O conselheiro tutelar de plantão foi até a casa de Ava Poty e Kuña Vera, a fim de dar uma resposta à solicitação encaminhada pela Funasa. Por precaução, solicitou o acompanhamento de uma viatura da polícia municipal de Pirajú; devido ao clima de insegurança naquela reserva, o conselho sempre recorre à proteção policial para realização de suas ações nesse local. Ao chegar à casa, o conselheiro encontrou as duas crianças brincando e informou que elas deveriam acompanhá-lo no carro até a cidade. Segundo informou o líder Ñanderu Oliveira, o tio materno notou o movimento e tentou impedir que o conselheiro tutelar levasse as crianças para a cidade, mas foi ameaçado de prisão pela guarda municipal e recuou. Assim, as crianças foram abrigadas na cidade.

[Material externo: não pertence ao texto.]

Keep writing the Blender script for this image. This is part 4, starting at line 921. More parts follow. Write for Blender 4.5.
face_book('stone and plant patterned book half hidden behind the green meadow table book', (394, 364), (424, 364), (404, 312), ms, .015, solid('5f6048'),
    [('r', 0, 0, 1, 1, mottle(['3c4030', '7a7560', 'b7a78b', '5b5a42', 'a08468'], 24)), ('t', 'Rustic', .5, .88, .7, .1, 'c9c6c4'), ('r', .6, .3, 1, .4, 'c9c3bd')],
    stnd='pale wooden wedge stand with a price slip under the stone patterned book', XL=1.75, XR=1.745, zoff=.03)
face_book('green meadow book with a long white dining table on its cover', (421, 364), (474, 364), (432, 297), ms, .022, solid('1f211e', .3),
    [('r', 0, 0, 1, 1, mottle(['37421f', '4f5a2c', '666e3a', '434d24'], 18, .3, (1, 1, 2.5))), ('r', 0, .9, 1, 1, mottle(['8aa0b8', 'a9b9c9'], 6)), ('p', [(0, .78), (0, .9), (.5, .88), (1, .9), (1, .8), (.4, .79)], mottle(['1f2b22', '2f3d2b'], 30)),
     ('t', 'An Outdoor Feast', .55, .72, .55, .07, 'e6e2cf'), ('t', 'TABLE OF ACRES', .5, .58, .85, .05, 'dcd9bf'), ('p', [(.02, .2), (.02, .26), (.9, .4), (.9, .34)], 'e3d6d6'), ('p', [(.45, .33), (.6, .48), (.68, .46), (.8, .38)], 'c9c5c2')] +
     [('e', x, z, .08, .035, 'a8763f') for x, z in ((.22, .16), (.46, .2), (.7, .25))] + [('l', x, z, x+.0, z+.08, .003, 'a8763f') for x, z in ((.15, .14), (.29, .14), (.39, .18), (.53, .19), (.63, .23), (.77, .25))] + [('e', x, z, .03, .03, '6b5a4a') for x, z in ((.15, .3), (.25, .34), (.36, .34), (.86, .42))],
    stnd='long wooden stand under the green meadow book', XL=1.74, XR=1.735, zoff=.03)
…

Os conselheiros tutelares de Pirajú não gostam de atuar na reserva; consideram que é difícil e até perigoso trabalhar entre os índios, devido ao Conselhos tutelares fato de terem organização social e política diferenciada e pelas dificuldades de comunicação. Por outro lado, as notícias veiculadas na imprensa local a respeito das situações de risco enfrentadas pelas crianças na reserva de Pirajú, especialmente a desnutrição infantil, geram grande comoção entre os agentes que atuam na rede de proteção à criança no município. Há um sentimento compartilhado de que algo deve ser feito para proteger as crianças indígenas. Nesse contexto, a medida de abrigamento das crianças foi considerada a mais apropriada pelo conselheiro, que tomou a decisão sem maior hesitação.
A partir da retirada das crianças, o tio materno ficou desesperado. Resolveu procurar Ñanderu, líder com grande trânsito entre as instituições que atuam junto à população indígena, para que ele indicasse como poderiam localizar e recuperar as crianças. Iniciaram uma saga pela Fundação Nacional do Índio (Funai), Funasa, conselho tutelar, procurando chamar a atenção das autoridades para a inadequação da medida tomada pelo conselheiro que abrigou as crianças. Segundo Ñanderu, passaram-se 15 dias até que as crianças fossem desabrigadas; quando isto ocorreu, a mãe e o padrasto já haviam retornado da viagem.
Para pensar
- No caso das crianças kaiowa, que direitos foram violados? Quais foram os agentes violadores?
- Qual a sua opinião sobre a conduta do agente e do conselheiro tutelar?
- Qual foi o impacto das decisões tomadas para as crianças e para a política de proteção local?